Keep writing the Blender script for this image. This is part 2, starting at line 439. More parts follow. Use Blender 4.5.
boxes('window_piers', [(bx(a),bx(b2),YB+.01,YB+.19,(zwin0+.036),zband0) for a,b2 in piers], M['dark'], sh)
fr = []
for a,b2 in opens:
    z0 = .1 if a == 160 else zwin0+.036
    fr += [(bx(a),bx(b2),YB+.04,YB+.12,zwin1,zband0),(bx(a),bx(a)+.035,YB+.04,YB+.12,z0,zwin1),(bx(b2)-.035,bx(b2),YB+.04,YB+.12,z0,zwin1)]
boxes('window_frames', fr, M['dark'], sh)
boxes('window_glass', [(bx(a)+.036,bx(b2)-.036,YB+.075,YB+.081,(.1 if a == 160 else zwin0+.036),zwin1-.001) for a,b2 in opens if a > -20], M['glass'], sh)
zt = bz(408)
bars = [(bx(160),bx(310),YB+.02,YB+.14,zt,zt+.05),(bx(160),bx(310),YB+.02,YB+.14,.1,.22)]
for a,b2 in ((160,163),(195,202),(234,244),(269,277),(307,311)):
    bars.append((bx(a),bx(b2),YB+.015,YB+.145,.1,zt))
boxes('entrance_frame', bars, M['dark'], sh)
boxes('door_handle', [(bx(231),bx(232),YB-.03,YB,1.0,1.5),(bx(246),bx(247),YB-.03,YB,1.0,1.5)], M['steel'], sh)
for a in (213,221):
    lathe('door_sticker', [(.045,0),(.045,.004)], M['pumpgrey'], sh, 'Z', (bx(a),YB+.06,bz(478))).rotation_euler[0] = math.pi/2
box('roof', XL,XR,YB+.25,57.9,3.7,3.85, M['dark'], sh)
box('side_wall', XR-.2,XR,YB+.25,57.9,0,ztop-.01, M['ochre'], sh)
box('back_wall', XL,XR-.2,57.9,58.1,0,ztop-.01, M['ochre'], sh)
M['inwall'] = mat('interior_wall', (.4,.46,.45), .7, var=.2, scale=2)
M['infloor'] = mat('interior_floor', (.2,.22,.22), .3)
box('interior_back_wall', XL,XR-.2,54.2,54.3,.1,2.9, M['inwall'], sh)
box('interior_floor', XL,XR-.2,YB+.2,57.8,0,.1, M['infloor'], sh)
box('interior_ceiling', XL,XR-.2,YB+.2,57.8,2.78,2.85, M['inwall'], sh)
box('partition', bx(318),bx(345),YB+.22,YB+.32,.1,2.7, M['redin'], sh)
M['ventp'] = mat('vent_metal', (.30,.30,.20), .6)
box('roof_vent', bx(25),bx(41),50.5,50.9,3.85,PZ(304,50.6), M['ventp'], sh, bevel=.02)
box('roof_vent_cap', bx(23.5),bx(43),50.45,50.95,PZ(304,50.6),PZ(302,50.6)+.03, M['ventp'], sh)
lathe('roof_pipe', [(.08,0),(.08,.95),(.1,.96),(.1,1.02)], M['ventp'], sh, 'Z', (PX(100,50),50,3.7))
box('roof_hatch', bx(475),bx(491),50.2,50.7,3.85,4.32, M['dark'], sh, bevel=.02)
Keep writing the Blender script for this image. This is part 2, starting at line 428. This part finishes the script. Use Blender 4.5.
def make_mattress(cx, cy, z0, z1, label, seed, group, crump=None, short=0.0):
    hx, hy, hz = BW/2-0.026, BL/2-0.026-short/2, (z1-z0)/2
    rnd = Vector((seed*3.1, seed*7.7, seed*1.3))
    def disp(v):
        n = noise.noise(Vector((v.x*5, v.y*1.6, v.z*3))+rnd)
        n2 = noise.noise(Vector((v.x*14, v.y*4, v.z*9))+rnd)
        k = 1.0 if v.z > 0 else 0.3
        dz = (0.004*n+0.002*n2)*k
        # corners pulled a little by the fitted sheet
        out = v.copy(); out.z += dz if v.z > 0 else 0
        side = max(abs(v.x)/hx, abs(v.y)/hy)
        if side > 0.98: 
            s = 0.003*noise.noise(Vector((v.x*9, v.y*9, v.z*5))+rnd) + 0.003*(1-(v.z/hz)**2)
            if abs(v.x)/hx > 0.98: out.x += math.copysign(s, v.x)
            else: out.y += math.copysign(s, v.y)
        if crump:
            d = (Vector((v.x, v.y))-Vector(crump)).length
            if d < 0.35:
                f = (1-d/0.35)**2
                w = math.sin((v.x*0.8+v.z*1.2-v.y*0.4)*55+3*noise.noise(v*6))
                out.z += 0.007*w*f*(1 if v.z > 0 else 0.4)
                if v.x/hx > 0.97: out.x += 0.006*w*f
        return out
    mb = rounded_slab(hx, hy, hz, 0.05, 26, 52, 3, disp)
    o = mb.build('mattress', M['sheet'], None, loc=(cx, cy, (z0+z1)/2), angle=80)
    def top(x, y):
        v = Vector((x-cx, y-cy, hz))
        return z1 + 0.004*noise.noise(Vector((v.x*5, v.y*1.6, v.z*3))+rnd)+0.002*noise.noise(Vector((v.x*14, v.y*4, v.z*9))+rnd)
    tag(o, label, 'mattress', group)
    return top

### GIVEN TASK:
Return exactly, please, the lines of the material from the first one down to and including the line where "XL,XR-.2,YB+.2,57.8,2.78,2.85, M['inwall'], sh)" appears.

### RESULT OF THIS TASK:
Keep writing the Blender script for this image. This is part 2, starting at line 439. More parts follow. Use Blender 4.5.
boxes('window_piers', [(bx(a),bx(b2),YB+.01,YB+.19,(zwin0+.036),zband0) for a,b2 in piers], M['dark'], sh)
fr = []
for a,b2 in opens:
    z0 = .1 if a == 160 else zwin0+.036
    fr += [(bx(a),bx(b2),YB+.04,YB+.12,zwin1,zband0),(bx(a),bx(a)+.035,YB+.04,YB+.12,z0,zwin1),(bx(b2)-.035,bx(b2),YB+.04,YB+.12,z0,zwin1)]
boxes('window_frames', fr, M['dark'], sh)
boxes('window_glass', [(bx(a)+.036,bx(b2)-.036,YB+.075,YB+.081,(.1 if a == 160 else zwin0+.036),zwin1-.001) for a,b2 in opens if a > -20], M['glass'], sh)
zt = bz(408)
bars = [(bx(160),bx(310),YB+.02,YB+.14,zt,zt+.05),(bx(160),bx(310),YB+.02,YB+.14,.1,.22)]
for a,b2 in ((160,163),(195,202),(234,244),(269,277),(307,311)):
    bars.append((bx(a),bx(b2),YB+.015,YB+.145,.1,zt))
boxes('entrance_frame', bars, M['dark'], sh)
boxes('door_handle', [(bx(231),bx(232),YB-.03,YB,1.0,1.5),(bx(246),bx(247),YB-.03,YB,1.0,1.5)], M['steel'], sh)
for a in (213,221):
    lathe('door_sticker', [(.045,0),(.045,.004)], M['pumpgrey'], sh, 'Z', (bx(a),YB+.06,bz(478))).rotation_euler[0] = math.pi/2
box('roof', XL,XR,YB+.25,57.9,3.7,3.85, M['dark'], sh)
box('side_wall', XR-.2,XR,YB+.25,57.9,0,ztop-.01, M['ochre'], sh)
box('back_wall', XL,XR-.2,57.9,58.1,0,ztop-.01, M['ochre'], sh)
M['inwall'] = mat('interior_wall', (.4,.46,.45), .7, var=.2, scale=2)
M['infloor'] = mat('interior_floor', (.2,.22,.22), .3)
box('interior_back_wall', XL,XR-.2,54.2,54.3,.1,2.9, M['inwall'], sh)
box('interior_floor', XL,XR-.2,YB+.2,57.8,0,.1, M['infloor'], sh)
box('interior_ceiling', XL,XR-.2,YB+.2,57.8,2.78,2.85, M['inwall'], sh)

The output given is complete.